Wednesday, April 9, 2014

Project Proposal

1. Bibliography

-Danielewski, Mark Z. House of Leaves. New York: Pantheon, 2000.

I plan on demonstrating the trustworthiness of technology through examples from Danielewski's work.

-Marcuse, Herbert. One-Dimensional Man. New York: Beason, 1991.

I plan to connect societal issues that Marcuse discusses in One-Dimensional Man to Danielewski's questioning of truth and technology.


I want to use Heidegger to connect Danielewski and Marcuse more specifically. Although I'm aware of some of his ideas, I'm unsure exactly what text to use. What text do you mean when you say Heidegger?

-DeGaine, Jacqueline J. "Digital evidence." Army Lawyer May 2013: 7+. LegalTrac. Web. 9 Apr. 2014.

This article discusses digital evidence in terms of crime and legal issues. I want to use it to emphasize discrepancies between truth and digital mediums in real life to show why the reader should care about my argument. Also, there is a specific part in House of Leaves, which I think connects well to this piece - when Reston gives the police a copy of the tape from his Hi 8 for evidence of Holloway shooting Wax and Jeb (pg. 318).

2. Proposed argument

For my Final Project, I am going to revise/expand my last blog post (Blog #7). In this post, I illustrated Danielewski's questioning of the truthfulness of digital technology, and connected it to Marcuse's ideas about technology and truths/untruths. My discussion was broadly centered around the trustworthiness of digital medias, so to narrow it down for my Final Project my proposed argument is:

Truth unlike fact is flexible. It, and therefore the truthfulness of technology, is intrinsically tied to individual perspective. Therefore, we need to first be aware of our own and other's individual perspectives before we can answer the question: "Can we trust technology?" Marcuse identified society's one-dimensional thought tendency. In House of Leaves truth is questioned on multiple levels, which serves to exemplify Marcuse's belief that in order to remedy society we must be able to think multi-dimensionally. Although The Navidson Record is fake, its story illustrates the importance of perspective in realizing the trustworthiness of technology.

To counter this argument, one might refer to Marcuse's belief that it is very difficult to "think outside the box" from within that box (i.e. be aware of multiple perspectives). However though being aware is sometimes difficult, it is not impossible. 
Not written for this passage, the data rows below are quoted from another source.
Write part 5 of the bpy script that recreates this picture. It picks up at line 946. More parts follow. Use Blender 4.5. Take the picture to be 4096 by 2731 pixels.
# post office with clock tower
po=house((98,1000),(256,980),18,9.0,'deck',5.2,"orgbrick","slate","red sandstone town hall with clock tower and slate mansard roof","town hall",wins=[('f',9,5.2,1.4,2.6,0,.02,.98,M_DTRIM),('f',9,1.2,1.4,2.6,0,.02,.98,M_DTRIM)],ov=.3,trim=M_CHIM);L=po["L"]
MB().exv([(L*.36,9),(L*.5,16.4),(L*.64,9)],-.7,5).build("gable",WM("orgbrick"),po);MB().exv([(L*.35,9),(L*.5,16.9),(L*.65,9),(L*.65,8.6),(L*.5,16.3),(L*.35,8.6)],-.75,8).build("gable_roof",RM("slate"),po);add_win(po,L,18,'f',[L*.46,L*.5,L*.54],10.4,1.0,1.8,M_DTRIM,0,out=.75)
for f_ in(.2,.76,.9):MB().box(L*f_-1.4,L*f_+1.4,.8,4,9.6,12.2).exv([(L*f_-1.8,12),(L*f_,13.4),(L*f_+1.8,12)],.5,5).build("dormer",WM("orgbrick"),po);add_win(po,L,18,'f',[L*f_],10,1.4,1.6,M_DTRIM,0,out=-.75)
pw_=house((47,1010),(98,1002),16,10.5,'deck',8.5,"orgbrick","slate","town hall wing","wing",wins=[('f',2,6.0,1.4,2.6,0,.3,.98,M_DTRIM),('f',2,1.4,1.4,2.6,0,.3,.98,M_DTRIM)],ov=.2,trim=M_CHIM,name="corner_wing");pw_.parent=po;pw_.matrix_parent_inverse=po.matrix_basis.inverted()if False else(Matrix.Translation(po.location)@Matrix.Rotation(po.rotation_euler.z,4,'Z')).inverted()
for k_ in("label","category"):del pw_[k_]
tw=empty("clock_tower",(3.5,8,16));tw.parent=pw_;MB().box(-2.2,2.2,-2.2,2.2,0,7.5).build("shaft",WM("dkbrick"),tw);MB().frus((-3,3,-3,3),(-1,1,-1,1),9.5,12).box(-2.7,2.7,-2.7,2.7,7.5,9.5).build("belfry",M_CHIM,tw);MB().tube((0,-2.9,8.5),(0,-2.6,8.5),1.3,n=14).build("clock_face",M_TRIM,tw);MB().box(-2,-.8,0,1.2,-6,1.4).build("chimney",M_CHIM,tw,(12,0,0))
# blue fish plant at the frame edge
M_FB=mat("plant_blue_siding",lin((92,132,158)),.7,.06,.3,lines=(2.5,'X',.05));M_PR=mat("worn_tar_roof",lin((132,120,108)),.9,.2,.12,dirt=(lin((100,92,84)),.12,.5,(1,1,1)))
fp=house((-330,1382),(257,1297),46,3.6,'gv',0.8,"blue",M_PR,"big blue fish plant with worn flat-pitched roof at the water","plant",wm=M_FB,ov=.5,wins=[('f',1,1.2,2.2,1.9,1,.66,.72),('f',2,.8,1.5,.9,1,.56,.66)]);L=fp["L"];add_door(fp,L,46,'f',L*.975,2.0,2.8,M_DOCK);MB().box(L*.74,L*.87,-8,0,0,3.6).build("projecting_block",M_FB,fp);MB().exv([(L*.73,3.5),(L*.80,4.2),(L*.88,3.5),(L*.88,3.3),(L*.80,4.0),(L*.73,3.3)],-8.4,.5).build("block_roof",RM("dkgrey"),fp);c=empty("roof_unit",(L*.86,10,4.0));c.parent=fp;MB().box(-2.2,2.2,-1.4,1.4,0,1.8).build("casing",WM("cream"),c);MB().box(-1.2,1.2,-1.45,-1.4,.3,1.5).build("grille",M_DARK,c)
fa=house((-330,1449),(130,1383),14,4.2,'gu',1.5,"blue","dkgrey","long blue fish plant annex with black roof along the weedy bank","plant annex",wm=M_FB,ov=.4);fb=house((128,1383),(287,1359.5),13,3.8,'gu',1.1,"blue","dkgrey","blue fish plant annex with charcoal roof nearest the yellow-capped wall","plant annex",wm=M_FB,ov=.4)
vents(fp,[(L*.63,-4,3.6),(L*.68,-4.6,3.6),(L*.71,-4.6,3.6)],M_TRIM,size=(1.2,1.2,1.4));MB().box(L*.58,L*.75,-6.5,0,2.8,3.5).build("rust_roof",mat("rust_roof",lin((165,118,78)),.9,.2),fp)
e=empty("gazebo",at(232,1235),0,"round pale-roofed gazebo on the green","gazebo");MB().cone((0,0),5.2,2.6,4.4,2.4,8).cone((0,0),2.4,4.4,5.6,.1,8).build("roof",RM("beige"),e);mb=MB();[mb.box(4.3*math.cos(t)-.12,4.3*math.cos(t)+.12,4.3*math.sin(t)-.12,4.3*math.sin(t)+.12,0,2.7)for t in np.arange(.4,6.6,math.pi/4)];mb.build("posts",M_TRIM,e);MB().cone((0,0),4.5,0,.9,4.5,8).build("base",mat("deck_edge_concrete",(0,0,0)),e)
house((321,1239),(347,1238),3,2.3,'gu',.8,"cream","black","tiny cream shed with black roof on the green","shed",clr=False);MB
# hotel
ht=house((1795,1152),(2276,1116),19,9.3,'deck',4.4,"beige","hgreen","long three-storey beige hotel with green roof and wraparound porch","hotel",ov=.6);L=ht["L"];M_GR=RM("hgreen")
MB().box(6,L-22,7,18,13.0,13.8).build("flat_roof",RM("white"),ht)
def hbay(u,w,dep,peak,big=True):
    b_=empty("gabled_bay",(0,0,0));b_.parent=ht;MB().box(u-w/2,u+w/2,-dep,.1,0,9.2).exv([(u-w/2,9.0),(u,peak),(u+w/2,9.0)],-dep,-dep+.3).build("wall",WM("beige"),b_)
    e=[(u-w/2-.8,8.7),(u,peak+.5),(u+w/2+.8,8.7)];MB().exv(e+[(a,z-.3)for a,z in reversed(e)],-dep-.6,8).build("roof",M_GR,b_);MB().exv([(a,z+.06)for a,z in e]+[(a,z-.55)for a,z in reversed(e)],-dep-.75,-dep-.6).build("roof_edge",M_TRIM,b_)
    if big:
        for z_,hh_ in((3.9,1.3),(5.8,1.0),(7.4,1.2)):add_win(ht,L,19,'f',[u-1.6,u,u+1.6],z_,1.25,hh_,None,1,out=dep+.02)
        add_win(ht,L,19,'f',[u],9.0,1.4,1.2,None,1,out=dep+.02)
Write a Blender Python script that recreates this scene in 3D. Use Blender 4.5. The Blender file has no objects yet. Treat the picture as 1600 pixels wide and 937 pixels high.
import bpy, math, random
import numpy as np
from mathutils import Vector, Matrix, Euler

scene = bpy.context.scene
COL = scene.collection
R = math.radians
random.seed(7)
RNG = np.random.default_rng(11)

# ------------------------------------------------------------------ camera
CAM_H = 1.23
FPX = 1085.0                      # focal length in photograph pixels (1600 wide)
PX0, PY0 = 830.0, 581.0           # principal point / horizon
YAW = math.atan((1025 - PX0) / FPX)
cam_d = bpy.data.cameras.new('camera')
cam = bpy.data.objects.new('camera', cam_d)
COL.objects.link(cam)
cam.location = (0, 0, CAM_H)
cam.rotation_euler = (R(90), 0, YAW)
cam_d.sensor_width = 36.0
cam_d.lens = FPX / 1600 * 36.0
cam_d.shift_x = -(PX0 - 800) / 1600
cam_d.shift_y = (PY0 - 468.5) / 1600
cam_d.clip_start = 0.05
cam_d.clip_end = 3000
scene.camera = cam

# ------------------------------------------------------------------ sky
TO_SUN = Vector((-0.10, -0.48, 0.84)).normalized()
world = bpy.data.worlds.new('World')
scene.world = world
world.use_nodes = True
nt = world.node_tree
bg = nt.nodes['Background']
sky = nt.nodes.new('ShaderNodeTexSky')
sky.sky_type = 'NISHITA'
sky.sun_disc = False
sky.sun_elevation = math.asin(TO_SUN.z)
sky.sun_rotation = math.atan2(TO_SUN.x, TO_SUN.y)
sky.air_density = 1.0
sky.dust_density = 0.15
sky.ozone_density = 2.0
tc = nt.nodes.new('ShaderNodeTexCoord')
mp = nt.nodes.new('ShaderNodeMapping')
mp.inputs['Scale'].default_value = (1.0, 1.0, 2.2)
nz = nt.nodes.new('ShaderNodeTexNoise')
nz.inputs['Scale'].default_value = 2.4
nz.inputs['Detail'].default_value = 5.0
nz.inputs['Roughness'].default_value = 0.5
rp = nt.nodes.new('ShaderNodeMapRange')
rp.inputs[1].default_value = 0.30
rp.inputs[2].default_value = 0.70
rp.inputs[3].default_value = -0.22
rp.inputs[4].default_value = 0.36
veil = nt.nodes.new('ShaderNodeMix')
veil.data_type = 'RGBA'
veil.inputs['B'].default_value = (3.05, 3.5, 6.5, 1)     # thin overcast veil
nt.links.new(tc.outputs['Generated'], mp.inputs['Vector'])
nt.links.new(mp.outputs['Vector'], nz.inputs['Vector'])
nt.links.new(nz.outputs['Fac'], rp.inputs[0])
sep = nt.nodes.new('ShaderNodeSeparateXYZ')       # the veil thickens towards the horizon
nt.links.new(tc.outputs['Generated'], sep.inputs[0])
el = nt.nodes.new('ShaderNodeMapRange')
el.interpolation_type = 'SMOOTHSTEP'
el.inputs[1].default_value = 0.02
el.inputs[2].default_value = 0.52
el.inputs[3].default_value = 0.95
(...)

Technology is integrated into our society. It is something we take for granted. I cannot think of the last time I went a day without my phone, computer, or TV. Therefore, it is important for us to be aware of role that technology plays in our lives. My argument is relevant and important to the reader because he or she can relate it to his or her own interactions with technology.

3. Marcuse's role

I've already discussed a little about what Marcuse's role will be in my essay. He will play an important part in my essay because his ideas tie Danielewski's to the real world.

4. What I plan to keep, to change, and why…

I think my Blog #7 is a good foundation for my Final Project, and I plan on using a bit of it in my revision/expansion. However, there are several aspects that I specifically want to edit and add. I only briefly mention Johnny's perspective in my blog entry, so I want to add examples from his narrative to flesh out my argument about House of Leaves overall. I think this will help clarify some of the points I discussed about The Navidson Record as well as show examples of multi-dimensional thinking. Also, I want to specify that The Navidson Record is fake (which might partially be done through Johnny). This is important because it changes the meaning of Danielewski's discussion from if it were real. Furthermore, my two additional sources will add depth to my essay, I'll try to address potential counterarguments, and connect my ideas more to the reader.

1 comment:

Adam said...

First, before I forget. If you're interested in exploring Heidegger, I'd read "The Question Concerning Technology," which is even readily available online. It's tough, but you might find reading it through 2-3 times to be useful, and I'd be happy to discuss it with you.

My reading of your proposal is that you are running with the idea (borrowed partially from Marcuse) that truth and facts aren't the same thing, and that whether or not technology gives us facts, it can still help us find our way to the truth. The concept is good, and addressing it through Marcuse and Danielewski is also good. The difficulties, obviously, are in the details - what to focus on, and what specific parts of Danielewksi's text to work with. I guess I'll just say the obvious thing: this is a topic which probably has a great deal to do with Zampano. That isn't to say that you need to ignore other levels of the narrative, but Zampano is the one who is really interested in questions along your line.

Questions which may or may not help you:
1) How does the minotaur relate to technology? What is the relationship between repression and technology? Between technology and ontology (that is a Marcuse/Heidegger sort of question).
2) What is the relationship between Danielewski's specific uses of technology (to create exotic page layouts not easily accessible much before the 1990s) and truth? What about between Navidson's use of technology and truth?
3) A lot of interesting technical bits pop up in Karen's chapter - "What Some Have Thought" - for instance, Steve Wozniak makes an appearance. Do you have any interest in this material.

Anyway, I think this is a good topic. A proper level of focus will be the key.